- [Dataset extract]
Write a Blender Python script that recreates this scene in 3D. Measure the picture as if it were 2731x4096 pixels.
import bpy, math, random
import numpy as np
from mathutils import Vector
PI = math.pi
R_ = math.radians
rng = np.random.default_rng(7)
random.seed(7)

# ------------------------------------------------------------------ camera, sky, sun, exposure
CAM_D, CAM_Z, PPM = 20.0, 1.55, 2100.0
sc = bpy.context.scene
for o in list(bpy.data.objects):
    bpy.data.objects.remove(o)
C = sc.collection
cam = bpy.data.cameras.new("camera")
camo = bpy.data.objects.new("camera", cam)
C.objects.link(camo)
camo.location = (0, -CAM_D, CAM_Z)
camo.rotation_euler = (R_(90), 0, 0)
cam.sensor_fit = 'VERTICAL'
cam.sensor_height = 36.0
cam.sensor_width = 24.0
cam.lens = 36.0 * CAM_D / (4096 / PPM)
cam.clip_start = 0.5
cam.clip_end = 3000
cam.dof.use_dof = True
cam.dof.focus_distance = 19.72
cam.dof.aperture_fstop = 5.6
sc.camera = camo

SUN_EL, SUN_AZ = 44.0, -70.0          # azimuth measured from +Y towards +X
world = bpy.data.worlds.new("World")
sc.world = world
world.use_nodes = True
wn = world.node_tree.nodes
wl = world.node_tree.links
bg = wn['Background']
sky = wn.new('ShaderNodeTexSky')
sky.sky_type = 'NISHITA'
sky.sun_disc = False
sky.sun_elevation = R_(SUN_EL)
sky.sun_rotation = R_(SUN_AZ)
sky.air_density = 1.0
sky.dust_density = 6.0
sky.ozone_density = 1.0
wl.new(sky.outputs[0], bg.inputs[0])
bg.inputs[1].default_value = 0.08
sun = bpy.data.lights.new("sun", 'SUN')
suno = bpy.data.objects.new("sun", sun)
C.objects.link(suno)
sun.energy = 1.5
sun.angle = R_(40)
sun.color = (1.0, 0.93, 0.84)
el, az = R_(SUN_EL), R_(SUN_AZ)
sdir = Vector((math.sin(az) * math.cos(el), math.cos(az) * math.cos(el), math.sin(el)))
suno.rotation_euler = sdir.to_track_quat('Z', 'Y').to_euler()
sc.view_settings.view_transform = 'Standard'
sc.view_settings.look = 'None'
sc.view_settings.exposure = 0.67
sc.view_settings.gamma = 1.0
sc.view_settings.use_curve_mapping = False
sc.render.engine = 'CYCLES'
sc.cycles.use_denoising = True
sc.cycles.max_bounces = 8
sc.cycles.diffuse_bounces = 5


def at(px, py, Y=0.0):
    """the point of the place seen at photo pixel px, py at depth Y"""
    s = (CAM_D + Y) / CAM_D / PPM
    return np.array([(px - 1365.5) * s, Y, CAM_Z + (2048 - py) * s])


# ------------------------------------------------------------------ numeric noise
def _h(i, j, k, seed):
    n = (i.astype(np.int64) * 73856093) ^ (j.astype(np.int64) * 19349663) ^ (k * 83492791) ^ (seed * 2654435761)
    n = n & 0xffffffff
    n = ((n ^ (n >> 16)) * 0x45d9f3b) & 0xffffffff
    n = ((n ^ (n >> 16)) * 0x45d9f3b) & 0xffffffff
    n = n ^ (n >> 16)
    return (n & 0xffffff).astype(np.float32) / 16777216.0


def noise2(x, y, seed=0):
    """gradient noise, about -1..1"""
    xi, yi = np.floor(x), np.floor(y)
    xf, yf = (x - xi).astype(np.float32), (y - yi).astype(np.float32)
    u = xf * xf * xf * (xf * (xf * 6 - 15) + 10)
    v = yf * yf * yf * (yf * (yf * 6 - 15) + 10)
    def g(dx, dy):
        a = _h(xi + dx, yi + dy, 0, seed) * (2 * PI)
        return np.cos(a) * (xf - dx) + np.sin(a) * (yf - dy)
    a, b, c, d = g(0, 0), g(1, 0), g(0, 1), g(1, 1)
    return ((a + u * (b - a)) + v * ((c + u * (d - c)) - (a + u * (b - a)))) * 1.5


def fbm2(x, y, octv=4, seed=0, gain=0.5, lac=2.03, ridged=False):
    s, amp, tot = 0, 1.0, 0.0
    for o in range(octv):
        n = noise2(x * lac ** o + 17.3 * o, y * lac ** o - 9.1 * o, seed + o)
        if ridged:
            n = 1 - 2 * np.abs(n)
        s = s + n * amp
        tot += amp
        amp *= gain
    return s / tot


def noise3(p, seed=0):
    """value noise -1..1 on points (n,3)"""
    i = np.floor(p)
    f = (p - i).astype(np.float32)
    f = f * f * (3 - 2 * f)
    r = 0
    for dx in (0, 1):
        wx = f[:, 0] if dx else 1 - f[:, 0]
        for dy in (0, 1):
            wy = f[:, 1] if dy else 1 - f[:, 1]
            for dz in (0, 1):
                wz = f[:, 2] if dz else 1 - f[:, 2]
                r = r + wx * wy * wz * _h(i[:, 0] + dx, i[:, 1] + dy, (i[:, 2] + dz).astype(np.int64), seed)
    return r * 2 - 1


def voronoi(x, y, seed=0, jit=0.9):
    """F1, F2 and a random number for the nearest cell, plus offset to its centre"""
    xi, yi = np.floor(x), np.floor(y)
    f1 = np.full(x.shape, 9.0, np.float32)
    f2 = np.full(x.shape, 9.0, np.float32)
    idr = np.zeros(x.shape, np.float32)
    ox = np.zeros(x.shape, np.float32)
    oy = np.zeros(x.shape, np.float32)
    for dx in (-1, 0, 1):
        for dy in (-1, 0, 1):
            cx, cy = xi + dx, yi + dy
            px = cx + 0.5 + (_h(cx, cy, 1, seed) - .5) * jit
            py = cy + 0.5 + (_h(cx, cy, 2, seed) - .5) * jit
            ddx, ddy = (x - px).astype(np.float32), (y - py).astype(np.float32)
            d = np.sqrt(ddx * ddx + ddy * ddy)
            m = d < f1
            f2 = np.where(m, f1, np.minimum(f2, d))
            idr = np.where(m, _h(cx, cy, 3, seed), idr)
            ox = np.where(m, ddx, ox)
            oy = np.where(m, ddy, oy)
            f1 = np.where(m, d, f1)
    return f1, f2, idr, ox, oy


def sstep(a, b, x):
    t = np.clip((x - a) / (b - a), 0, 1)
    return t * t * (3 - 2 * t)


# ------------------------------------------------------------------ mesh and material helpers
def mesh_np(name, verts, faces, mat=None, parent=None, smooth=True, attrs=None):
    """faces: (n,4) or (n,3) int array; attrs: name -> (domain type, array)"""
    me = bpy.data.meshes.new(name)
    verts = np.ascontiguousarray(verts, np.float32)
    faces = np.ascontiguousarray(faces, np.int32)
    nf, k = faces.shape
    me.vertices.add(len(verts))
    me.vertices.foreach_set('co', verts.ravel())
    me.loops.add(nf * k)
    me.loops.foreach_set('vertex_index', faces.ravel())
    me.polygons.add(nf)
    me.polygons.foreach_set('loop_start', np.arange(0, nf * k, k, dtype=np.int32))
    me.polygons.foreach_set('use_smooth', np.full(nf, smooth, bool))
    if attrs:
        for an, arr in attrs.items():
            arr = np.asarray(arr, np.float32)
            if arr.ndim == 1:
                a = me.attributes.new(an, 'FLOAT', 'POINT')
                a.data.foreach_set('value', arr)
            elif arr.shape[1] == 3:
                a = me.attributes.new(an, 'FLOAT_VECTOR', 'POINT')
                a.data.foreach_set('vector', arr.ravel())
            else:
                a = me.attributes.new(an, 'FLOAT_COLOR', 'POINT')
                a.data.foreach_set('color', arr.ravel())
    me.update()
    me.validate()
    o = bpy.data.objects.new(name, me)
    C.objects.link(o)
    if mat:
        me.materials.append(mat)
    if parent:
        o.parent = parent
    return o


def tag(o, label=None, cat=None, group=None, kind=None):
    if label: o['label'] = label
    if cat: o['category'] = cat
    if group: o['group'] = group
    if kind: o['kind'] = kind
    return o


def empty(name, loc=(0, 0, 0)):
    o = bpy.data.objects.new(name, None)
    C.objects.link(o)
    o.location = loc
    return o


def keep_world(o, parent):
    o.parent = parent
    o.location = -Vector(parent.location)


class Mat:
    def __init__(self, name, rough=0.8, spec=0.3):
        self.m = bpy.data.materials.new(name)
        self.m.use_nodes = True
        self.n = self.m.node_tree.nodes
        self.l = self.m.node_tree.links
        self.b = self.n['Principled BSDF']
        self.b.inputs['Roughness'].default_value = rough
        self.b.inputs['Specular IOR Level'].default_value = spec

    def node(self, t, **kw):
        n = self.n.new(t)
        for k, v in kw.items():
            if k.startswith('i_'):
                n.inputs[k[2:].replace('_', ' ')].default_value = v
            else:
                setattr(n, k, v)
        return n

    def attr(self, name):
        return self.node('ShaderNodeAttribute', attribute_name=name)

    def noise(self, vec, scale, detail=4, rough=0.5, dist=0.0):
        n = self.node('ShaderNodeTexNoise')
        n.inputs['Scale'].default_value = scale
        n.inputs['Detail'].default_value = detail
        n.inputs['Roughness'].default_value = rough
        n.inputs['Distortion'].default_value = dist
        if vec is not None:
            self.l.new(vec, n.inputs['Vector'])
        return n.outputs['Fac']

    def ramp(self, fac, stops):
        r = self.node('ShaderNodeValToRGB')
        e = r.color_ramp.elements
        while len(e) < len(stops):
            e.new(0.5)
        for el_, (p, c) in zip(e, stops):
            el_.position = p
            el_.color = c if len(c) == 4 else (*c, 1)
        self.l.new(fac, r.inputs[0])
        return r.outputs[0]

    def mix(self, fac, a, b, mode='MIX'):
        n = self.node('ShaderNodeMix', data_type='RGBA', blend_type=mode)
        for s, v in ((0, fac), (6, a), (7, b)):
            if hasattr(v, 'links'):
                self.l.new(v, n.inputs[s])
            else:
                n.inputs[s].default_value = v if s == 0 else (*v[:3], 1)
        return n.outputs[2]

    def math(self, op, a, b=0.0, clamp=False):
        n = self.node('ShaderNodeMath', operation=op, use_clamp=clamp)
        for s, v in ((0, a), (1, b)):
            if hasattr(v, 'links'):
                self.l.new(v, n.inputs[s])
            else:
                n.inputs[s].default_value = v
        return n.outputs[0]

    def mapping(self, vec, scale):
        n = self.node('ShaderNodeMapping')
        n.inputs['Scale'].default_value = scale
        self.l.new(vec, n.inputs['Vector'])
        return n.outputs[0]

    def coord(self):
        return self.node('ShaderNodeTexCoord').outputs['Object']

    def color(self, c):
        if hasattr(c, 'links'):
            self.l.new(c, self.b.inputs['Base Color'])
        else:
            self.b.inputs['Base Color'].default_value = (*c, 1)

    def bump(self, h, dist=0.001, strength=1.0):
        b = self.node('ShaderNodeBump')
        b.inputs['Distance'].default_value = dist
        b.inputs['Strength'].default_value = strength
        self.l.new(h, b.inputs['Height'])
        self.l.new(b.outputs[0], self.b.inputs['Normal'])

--

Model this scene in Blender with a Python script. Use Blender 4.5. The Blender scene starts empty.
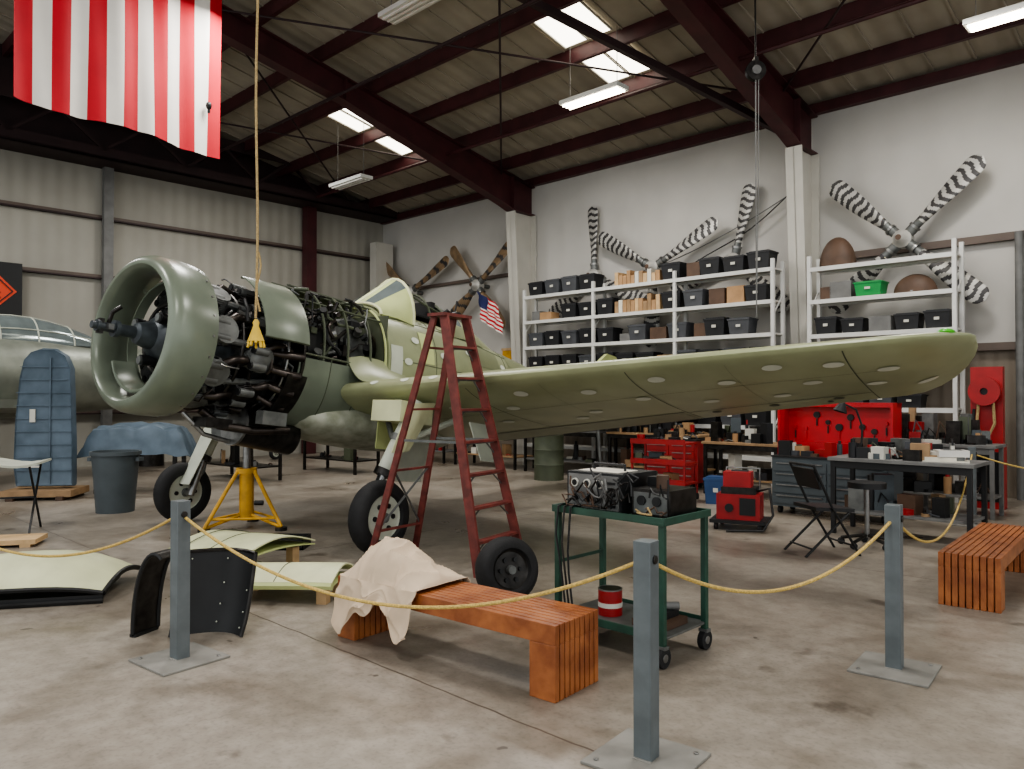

---

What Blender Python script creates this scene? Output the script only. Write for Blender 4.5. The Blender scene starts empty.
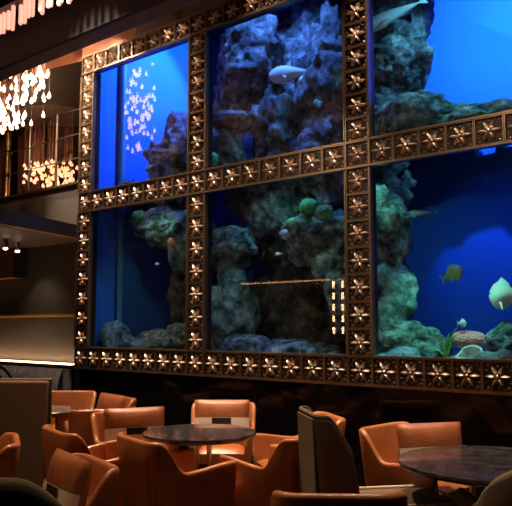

- [Task statement] Of the lines above, extract only those from the line with "Write a Blender" to the line with "sc.camera = camo", both included, exactly as written.

- [Answer to this exercise]
Write a Blender Python script that recreates this scene in 3D. Measure the picture as if it were 2731x4096 pixels.
import bpy, math, random
import numpy as np
from mathutils import Vector
PI = math.pi
R_ = math.radians
rng = np.random.default_rng(7)
random.seed(7)

# ------------------------------------------------------------------ camera, sky, sun, exposure
CAM_D, CAM_Z, PPM = 20.0, 1.55, 2100.0
sc = bpy.context.scene
for o in list(bpy.data.objects):
    bpy.data.objects.remove(o)
C = sc.collection
cam = bpy.data.cameras.new("camera")
camo = bpy.data.objects.new("camera", cam)
C.objects.link(camo)
camo.location = (0, -CAM_D, CAM_Z)
camo.rotation_euler = (R_(90), 0, 0)
cam.sensor_fit = 'VERTICAL'
cam.sensor_height = 36.0
cam.sensor_width = 24.0
cam.lens = 36.0 * CAM_D / (4096 / PPM)
cam.clip_start = 0.5
cam.clip_end = 3000
cam.dof.use_dof = True
cam.dof.focus_distance = 19.72
cam.dof.aperture_fstop = 5.6
sc.camera = camo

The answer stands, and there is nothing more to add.